Some of the things I missed this morning included Josh Tomlin being Josh Tomlin. After the Tribe staked an early 1-0 lead in the top of the third inning (thanks to a sac fly by Jason Kipnis), Josh Tomlin’s patented Solo Shots made not one appearance, but two. J.D. Martinez turned on an inside pitch elevated in the zone and crushed a home run deep up the seats in left field. Tomlin gives up home runs, so this shouldn’t surprise anyone. Miguel Cabrera then stepped to the plate and did what Miguel Cabrera does: hit dingers against the Cleveland Indians. A pitch just below the zone was golfed into the bullpen out in left center field to give the Tigers the lead. I don’t fault Tomlin for giving up home runs to those two players because they are both good at hitting and Tomlin isn’t great at pitching. Basic arithmetic says that those situations will typically not end well for the Tribe.

The next inning, the pain continued as Tomlin gave up back to back singles to Victor Martinez and Mikie Mahtook to start the inning. After a strikeout of James McCann, Jose Iglesias looped a double into the gap just out of reach of a diving* Bradley Zimmer, clearing the bases and extending the Detroit lead to 4-1.

The Indians weren’t about to just roll over and die. With a shaky Detroit bullpen looming, Jose Ramirez and Lonnie Chisenhall knocked Anibal Sanchez out of the game in the seventh thanks to a double and a single that cut the lead to 4-2. Daniel Stumpf entered the game and worked the count full on Carlos Santana. On the seventh pitch of the at-bat, Stumpf left a pitch up near the letters and Santana took off to Cloud City and tied the game.

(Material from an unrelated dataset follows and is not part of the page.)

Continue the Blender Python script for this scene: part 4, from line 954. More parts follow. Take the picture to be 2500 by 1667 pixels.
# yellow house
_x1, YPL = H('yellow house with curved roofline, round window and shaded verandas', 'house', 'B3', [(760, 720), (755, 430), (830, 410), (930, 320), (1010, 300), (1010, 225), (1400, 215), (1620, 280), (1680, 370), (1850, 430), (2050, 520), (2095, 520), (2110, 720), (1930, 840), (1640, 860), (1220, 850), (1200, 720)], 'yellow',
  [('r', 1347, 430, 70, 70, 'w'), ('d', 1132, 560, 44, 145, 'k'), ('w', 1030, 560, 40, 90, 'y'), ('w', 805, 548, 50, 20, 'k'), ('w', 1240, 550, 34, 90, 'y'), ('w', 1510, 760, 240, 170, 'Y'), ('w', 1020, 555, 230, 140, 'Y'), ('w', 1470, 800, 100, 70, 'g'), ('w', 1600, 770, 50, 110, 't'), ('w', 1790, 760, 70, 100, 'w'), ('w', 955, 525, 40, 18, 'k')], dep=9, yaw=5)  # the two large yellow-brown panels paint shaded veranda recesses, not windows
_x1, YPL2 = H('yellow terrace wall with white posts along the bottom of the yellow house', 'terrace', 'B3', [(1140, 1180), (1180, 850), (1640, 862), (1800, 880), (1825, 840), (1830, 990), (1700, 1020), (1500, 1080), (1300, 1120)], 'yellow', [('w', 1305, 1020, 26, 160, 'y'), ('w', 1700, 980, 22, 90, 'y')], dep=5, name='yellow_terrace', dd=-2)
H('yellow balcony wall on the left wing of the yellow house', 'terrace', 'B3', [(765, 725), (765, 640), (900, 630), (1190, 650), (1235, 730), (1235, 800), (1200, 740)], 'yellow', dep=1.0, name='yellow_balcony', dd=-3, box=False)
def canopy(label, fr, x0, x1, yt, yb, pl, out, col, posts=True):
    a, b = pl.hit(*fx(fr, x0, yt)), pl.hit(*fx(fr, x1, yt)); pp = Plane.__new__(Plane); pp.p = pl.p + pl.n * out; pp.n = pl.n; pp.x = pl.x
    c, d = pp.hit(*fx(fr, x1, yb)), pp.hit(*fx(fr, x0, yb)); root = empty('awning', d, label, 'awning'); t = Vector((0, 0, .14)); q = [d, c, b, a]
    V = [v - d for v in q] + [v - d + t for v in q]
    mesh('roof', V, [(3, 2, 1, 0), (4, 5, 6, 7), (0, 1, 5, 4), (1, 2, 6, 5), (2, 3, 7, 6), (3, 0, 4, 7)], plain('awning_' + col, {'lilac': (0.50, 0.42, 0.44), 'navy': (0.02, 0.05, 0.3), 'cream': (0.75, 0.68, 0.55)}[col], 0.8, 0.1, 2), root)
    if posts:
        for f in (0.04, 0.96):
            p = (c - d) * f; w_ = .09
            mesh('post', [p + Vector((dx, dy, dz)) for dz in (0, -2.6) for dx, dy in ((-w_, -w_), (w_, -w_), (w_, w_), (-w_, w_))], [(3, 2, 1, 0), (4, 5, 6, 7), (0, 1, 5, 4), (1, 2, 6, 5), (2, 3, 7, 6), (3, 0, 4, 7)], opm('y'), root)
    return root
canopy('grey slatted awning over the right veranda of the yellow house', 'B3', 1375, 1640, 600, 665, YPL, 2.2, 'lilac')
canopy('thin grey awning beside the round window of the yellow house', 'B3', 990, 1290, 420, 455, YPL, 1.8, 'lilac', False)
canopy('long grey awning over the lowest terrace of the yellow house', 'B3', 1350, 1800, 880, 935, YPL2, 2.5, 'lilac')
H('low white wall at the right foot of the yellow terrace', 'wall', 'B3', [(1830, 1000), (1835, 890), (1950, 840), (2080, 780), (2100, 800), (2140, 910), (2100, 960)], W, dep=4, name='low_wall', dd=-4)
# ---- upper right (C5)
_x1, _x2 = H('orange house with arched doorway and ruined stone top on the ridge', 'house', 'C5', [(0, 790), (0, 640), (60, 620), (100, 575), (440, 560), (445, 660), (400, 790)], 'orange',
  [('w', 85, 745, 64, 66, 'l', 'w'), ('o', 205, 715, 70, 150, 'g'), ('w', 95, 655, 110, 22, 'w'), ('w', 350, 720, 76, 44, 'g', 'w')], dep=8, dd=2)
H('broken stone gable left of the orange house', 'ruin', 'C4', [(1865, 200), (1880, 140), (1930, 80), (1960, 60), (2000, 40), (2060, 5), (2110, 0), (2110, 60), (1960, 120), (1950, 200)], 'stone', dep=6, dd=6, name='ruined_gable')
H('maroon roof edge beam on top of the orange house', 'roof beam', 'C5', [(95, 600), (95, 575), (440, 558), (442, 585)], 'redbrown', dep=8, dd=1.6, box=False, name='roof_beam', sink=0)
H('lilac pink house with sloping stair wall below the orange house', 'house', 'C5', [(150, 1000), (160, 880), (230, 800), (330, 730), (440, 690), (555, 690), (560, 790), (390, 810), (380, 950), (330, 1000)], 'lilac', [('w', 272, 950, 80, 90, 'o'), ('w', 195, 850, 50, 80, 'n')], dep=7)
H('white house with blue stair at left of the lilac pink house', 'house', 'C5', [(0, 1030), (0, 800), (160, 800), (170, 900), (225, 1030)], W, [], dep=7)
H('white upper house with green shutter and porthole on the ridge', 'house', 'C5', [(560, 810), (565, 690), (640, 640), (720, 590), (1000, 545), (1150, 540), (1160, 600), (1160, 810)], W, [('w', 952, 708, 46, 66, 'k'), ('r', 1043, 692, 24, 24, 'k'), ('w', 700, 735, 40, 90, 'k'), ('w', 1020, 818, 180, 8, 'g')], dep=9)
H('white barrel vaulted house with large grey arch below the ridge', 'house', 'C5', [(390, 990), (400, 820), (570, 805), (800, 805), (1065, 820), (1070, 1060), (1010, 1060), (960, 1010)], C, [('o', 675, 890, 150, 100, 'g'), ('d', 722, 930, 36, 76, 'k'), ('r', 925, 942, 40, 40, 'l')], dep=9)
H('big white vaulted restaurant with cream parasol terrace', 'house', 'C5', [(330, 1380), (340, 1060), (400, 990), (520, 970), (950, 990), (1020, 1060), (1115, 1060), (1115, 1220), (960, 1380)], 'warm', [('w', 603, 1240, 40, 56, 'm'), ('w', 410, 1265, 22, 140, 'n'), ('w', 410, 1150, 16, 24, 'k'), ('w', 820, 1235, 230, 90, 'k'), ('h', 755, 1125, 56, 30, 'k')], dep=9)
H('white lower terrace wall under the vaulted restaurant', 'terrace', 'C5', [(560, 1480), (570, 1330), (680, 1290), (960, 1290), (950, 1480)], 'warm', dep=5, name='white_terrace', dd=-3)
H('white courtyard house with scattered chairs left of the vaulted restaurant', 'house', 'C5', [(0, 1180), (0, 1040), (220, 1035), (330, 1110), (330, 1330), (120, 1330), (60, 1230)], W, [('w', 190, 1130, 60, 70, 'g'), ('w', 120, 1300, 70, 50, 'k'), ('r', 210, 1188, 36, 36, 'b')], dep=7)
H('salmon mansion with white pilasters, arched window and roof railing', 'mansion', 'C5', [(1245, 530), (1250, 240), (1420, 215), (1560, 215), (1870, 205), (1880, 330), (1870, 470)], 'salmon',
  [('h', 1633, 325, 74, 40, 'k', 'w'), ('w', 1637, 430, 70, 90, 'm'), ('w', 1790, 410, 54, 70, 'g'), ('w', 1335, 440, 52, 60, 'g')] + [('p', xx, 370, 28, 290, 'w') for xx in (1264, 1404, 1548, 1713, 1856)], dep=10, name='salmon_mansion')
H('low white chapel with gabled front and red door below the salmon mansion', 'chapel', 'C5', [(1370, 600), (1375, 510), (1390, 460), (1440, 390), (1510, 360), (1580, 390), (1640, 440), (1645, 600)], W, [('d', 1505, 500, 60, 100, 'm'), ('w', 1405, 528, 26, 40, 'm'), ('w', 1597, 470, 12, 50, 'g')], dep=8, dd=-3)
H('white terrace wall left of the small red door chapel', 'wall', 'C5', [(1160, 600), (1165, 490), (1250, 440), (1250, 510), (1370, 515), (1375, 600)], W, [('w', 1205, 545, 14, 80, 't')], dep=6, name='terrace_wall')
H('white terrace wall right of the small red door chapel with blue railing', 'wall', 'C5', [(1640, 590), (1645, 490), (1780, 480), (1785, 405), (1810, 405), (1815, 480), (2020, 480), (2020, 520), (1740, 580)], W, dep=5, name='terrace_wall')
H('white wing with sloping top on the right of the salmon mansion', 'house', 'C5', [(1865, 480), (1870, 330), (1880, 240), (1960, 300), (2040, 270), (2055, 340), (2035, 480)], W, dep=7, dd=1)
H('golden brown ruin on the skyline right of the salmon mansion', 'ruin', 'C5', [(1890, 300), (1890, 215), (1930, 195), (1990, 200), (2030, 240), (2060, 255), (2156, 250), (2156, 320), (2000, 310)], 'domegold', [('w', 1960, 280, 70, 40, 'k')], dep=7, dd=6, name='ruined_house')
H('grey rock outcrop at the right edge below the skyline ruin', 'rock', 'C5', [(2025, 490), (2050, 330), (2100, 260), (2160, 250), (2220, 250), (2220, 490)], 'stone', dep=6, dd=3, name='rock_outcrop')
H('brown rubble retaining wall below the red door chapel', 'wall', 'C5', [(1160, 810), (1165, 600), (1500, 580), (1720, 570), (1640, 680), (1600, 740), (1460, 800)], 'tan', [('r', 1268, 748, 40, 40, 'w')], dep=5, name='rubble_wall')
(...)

At this point, with both starters out of the game and the fate of the game in the hands of each team’s respective bullpens, things were looking up for the Tribe.

Enter Bryan Shaw.

I do not think that Bryan Shaw is a bad pitcher. Truly I do not. But our own Brian Hemminger came up with a theory that I think holds up:

“This is the problem with Shaw. Normally he's good. But when he's bad, he's insanely bad...So the bad moments are so memorable”

Shaw leads baseball in appearances with 40. If Shaw was this bad all the time, he wouldn’t have a job. The majority of Shaw’s appearances are solid and typically serve as a bridge to the Miller/Allen combo. Today was not one of those days. After walking J.D. Martinez on five pitches, he miraculously got Miguel Cabrera to weakly pop out to right field. However, Nick Castellanos found a gap in the massive wasteland that is the Comerica Park outfield and motored to third with an RBI triple. I place the blame for this one on our good friends Rick Manning and Matt Underwood, as pointed out by our own Matt Schlichting:

Singles by Mahtook and McCann would push across two more runs for the Tigers, effectively erasing the three runs that Cleveland had scored in the top half of the inning. Michael Brantley would get a single in the eighth inning, but the magic was tapped and the game ended with Detroit winning their fifth game in seven chances against the Cleveland Indians so far in 2017.

The nightcap starts in a few hours. Carlos Carrasco is taking on Jordan Zimmermann, and a split would be absolutely lovely.

*This was the second dive that Zimmer attempted during this game. This one did not result in an out, but the first one sure did.